”Na bezdechu” – tak Danuta Gliwińska z firmy Ambermoda podsumowała pierwszy dzień targów Ambermart, trafnie oddając atmosferę panującą w hali przez trzy dni.

Składało się na nią przede wszystkim wyczuwalne napięcie wystawców i ich nieme pytanie: „przyjdą czy nie przyjdą?” Kupcy przyszli, ale przede wszystkim do tych, którzy mieli nowości i ciekawą ofertę. Przy stosunkowo niewielkiej frekwencji gości branżowych i niebranżowych oraz mniejszej ilości stoisk – w porównaniu z Amberifem – widać było wyraźnie, jakiego typu biżuteria budzi ich zainteresowanie: oryginalna, ciekawa wzorniczo, nawet jeśli droższa. Taka oferta stanowiła mniejszość pośród bursztynów w tradycyjny sposób oprawianych głównie w srebro. Ale również i na nie znaleźli się nabywcy. Bowiem Ambermart, na którym nie wystawia się znakomita część dużych firm obowiązkowo obecnych na Amberifie, jest szansą na zaistnienie i nawiązanie kontaktów biznesowych dla mniejszych producentów. W sumie stoiska 130 wystawców (głównie z Polski i Litwy) odwiedziło w tym roku 2 600 osób (fachowcy i publiczność niebranżowa) z 35 krajów, w tym ze Stanów Zjednoczonych, Kanady, Chin i Libanu. Organizatorzy przyznali, że nie wszyscy spodziewani kontrahenci, którzy odwiedzali targi co rok, dotarli do Gdańska, a za przyczynę tego stanu podali remont lotniska w Warszawie.

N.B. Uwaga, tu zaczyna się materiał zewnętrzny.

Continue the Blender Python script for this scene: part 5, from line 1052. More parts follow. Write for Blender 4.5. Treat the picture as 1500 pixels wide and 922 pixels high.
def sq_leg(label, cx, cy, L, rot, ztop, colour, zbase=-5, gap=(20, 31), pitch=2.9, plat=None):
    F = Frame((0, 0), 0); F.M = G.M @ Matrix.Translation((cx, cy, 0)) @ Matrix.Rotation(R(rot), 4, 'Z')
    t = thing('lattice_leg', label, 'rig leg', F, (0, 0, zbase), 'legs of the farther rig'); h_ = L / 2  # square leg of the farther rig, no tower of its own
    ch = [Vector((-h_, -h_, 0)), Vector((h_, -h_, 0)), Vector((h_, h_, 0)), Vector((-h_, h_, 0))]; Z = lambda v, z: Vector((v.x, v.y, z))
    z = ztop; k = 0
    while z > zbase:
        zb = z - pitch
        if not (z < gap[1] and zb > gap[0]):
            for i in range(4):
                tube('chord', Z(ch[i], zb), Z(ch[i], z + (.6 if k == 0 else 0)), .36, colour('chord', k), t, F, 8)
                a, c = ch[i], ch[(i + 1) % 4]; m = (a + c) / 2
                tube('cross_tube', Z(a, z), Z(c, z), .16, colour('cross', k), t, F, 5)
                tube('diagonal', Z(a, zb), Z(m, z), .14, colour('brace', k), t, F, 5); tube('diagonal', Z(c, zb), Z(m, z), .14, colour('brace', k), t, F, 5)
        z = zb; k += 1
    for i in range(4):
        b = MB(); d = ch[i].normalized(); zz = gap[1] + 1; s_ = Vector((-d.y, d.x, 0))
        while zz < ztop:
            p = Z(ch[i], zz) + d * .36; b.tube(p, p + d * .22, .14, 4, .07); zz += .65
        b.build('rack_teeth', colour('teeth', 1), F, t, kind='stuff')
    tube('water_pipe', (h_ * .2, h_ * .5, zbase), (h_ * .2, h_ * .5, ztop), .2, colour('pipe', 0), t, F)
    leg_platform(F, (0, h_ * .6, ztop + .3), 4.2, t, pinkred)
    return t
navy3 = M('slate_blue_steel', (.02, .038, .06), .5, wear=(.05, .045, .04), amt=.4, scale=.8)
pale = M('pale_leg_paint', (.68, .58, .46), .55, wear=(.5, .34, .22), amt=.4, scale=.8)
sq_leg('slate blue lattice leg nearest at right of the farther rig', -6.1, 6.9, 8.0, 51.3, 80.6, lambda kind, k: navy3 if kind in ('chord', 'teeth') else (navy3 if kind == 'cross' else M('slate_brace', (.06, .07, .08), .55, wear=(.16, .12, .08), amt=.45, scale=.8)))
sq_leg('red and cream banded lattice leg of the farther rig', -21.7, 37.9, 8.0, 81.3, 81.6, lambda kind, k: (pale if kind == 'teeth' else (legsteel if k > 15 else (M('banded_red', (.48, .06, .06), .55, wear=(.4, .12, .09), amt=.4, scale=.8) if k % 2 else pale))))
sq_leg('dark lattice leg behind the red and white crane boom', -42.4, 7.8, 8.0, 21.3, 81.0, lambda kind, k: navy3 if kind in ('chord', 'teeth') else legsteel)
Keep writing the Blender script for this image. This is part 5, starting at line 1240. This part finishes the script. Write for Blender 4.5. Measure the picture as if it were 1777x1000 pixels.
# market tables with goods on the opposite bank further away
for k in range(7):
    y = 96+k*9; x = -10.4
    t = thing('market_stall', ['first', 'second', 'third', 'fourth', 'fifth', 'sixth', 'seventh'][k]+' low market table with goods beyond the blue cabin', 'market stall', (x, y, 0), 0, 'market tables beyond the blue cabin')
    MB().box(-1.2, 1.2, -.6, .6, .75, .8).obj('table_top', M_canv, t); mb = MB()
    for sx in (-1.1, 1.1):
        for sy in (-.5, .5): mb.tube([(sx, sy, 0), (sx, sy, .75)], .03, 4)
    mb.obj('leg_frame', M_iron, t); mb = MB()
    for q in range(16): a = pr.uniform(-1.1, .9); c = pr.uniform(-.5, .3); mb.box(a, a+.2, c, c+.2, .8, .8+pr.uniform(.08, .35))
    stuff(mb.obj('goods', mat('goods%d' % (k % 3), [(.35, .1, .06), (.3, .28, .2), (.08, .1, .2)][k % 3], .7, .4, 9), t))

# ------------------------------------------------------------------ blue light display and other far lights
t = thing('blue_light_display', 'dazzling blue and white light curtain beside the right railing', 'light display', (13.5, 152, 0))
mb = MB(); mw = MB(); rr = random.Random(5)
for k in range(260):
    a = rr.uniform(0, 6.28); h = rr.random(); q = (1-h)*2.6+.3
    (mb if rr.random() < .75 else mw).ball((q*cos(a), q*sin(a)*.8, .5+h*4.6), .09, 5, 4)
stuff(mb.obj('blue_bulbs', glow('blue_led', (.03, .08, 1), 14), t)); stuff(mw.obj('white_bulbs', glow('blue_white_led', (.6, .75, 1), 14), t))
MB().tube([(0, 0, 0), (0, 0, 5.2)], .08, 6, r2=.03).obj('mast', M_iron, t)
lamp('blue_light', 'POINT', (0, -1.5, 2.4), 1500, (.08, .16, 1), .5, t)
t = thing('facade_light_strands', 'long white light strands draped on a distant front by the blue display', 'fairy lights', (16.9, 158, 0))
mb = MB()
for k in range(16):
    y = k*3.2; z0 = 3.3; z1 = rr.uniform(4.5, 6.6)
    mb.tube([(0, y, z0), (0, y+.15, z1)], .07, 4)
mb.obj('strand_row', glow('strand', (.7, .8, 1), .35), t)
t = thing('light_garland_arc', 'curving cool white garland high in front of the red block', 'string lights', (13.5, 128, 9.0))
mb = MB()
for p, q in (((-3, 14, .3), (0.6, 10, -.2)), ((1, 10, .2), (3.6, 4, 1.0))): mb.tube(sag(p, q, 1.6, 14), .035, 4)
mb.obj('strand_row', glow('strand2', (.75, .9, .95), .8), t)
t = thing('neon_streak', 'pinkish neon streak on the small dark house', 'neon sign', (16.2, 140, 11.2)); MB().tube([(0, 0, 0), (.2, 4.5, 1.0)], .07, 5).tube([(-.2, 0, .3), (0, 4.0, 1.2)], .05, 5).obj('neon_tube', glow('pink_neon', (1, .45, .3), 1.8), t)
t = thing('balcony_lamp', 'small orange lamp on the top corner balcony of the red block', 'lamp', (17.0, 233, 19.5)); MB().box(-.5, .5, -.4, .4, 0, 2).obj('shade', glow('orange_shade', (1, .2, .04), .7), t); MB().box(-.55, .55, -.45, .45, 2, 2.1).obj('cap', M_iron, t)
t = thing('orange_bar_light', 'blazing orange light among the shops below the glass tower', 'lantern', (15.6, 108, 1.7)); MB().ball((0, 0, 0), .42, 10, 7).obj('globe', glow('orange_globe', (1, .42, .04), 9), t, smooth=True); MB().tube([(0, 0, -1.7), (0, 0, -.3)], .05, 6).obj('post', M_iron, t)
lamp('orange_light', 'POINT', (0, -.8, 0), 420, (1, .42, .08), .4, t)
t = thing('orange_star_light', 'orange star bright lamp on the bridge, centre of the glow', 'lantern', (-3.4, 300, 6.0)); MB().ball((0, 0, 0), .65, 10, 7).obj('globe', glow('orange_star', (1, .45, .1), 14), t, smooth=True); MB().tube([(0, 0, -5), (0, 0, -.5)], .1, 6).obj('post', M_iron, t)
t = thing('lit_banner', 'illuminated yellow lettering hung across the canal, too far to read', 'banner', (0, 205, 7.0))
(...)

Światowy kryzys wycisnął silne piętno na branży bursztynniczej. ”Wiele firm pracuje w tej chwili w bardzo okrojonym składzie, próbując dostosować się do realiów rynkowych” – powiedziała dyrektor projektu Ambermart Ewa Rachoń w wywiadzie dla portalu Biznes na fali. A realia są takie, że rynek odbiorców biżuterii z bursztynem mocno się skurczył, co najwyraźniej widać w segmencie podstawowym. Sytuacja ta znalazła odzwierciedlenie również na targach. „Wszyscy odczuwamy proporcjonalnie mniejszy ruch, jednak największy problem mają producenci biżuterii masowej – na rynku jest mnóstwo towaru, a dotychczasowych nabywców nie stać już na jego zakup. Trochę lepiej wygląda to w sektorze biżuterii designerskiej, gdzie zdolności nabywcze nie spadły aż tak mocno” – powiedziała Danuta Gliwińska.

Targi Ambermart są od początku istnienia otwarte dla publiczności niefachowej. Z myślą o niej organizatorzy przygotowali liczne atrakcje, m.in. warsztaty bursztynu prowadzone przez Marynę Lewicką-Walę i Elżbietę Szupienko oraz spotkanie z uczniami-uczestnikami ogólnopolskiego konkursu Szkoła na Bursztynowym Szlaku prowadzone przez dr. Elżbietę Sontag. Jednak największą atrakcją była zdecydowanie impreza zatytułowana . „Aby być bliżej miłośników bursztynu, ale także kultury, sztuki i mody, Ambermart opuścił halę targową i wyszedł na ulicę Mariacką, od dawna kojarzoną z tym słonecznym kamieniem” – wyjaśniła Ewa Rachoń. 

Tradycyjnie już publiczność mogła głosować na najładniejszy komplet biżuterii z bursztynem. Najwięcej głosów i statuetkę zdobył komplet z motywem skorpiona składający się z kolii, bransolety i pierścionka firmy Paragon. Jej właściciel Dariusz Grzenkowski nie krył radości z tak wyjątkowego dla niego wyróżnienia. "W ten sposób sami sobie podnieśliśmy poprzeczkę – teraz będziemy się musieli jeszcze vardziej starać, by nie zawieść oczekiwań klientów" – powiedział portalowi amber.com.pl. Wyróżnienie w tej konkurencji zdobyła Danuta Czapnik.

Najbliższe targi bursztynu Amberif odbędą się w dniach 9-12.03.2011.